From mid-December 2016 to January 2017, the company's financial adviser, Credit Suisse, executed draft nondisclosure statements with seven companies, including Intact, after contacting 17 companies regarding a potential transaction.

With three bidders dropping out of the process by February, OneBeacon received nonbinding preliminary indications of interest from Intact, Party B, Party C and Party D, as referred to in the filing. Intact proposed to pay in cash between $18.00 and $20.00 per OneBeacon share; Party B offered to pay in cash $17.13 per share on a fully diluted basis; Party C proposed to pay $20.00 per share, entirely in its stock, Party D offered to pay in cash $18.00 per share.

The number of bidders dropped to two in the second round in March after Credit Suisse requested submissions of "markups." On March 10 and March 20, Party C and Party D opted out of the process.

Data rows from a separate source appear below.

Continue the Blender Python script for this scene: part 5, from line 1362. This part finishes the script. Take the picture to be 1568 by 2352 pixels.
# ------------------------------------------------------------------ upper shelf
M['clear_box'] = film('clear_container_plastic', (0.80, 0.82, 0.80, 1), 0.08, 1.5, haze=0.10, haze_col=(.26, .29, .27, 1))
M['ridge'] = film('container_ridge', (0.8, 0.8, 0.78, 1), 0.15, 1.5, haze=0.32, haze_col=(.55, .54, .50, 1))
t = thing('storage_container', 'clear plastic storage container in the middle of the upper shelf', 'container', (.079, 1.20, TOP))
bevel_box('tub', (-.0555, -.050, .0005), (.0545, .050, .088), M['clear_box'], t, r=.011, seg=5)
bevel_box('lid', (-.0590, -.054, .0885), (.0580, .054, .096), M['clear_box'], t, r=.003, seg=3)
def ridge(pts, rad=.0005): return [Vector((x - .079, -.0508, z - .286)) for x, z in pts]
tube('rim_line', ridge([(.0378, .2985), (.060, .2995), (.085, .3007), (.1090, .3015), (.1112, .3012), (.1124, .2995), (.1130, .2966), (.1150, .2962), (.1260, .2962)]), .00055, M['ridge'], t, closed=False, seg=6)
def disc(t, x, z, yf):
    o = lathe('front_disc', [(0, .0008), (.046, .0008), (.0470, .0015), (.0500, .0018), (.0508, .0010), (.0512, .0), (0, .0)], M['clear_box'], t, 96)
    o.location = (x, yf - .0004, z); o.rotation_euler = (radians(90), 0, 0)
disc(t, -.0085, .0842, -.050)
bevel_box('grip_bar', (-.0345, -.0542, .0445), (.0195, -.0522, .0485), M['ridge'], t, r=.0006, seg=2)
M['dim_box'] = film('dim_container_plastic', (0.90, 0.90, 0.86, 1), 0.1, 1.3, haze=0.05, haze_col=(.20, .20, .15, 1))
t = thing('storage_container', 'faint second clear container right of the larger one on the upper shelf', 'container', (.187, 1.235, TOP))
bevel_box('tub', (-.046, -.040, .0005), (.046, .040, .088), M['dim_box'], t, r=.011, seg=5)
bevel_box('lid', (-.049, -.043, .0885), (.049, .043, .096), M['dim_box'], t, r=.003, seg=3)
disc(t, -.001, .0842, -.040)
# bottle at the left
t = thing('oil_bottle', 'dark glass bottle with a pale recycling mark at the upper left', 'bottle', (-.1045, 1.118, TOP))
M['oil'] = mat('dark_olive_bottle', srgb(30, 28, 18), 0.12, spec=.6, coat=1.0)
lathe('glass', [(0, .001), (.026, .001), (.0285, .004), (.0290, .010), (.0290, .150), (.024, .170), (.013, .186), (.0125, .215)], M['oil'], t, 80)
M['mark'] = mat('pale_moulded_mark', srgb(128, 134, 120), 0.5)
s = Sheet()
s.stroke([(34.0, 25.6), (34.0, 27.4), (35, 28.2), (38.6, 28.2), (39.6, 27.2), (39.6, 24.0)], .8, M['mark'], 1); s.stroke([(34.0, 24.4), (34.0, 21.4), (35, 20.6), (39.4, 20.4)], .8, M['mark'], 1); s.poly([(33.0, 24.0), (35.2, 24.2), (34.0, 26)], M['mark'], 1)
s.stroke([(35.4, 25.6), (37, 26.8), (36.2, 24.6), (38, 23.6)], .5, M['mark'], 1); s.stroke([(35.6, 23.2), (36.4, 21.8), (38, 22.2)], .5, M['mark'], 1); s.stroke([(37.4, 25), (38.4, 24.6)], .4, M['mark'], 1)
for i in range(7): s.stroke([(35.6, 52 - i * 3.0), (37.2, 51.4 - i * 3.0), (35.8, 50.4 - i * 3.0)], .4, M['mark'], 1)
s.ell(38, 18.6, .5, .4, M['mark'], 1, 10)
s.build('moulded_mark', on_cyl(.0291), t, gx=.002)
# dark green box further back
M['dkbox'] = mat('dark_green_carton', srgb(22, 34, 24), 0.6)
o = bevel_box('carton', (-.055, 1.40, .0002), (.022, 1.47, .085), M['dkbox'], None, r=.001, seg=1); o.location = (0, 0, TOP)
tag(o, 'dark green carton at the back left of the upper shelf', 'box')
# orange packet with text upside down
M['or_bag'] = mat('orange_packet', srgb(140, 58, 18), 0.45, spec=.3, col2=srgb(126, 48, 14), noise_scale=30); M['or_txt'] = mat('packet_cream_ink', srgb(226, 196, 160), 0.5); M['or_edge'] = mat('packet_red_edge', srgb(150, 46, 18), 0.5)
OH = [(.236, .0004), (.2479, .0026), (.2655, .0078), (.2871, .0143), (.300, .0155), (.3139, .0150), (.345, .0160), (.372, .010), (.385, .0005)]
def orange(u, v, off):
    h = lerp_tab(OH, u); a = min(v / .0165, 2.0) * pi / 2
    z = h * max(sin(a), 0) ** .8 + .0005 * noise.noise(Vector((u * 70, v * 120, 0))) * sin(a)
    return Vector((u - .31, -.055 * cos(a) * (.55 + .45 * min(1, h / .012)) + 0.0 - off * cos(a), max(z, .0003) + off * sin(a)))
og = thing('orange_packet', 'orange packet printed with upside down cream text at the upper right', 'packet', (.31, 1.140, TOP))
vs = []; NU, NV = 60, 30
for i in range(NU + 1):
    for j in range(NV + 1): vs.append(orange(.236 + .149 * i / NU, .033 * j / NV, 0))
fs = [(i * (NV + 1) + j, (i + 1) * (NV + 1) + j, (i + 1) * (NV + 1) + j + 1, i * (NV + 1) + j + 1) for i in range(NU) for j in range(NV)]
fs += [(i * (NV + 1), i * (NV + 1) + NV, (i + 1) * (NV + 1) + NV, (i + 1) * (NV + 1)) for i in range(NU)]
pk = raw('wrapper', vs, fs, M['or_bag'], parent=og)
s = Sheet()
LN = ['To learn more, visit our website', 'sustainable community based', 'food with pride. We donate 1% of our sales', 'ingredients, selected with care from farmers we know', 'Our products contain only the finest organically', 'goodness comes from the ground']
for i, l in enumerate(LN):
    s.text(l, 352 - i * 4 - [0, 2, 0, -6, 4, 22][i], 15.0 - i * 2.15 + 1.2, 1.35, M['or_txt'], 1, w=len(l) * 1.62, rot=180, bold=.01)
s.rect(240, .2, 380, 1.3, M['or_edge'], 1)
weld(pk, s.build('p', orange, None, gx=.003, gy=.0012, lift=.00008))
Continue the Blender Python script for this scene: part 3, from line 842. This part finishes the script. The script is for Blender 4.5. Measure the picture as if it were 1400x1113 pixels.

The surplus notes issued to OneBeacon in connection with the 2014 sale of its non-specialty business to Armour Group Holdings Ltd. became an issue in its subsequent negotiations with the remaining bidders. While Party B imposed a condition that the notes be sold in an amount equal to their carrying value prior to the closing of the merger, Intact required the company's majority shareholder, White Mountains Insurance Group Ltd., to purchase the notes. The two parties lowered their bids when the insurer rejected their conditions.

In mid-April, OneBeacon told Intact it would not accept any offer less than $18.10 per share. With talks between Party B and OneBeacon falling through, Intact agreed to acquire OneBeacon for $18.10 per share in cash. OneBeacon also agreed to pay Intact termination fee of $85.1 million and reimburse its expenses by up to $22.0 million in case the deal is terminated.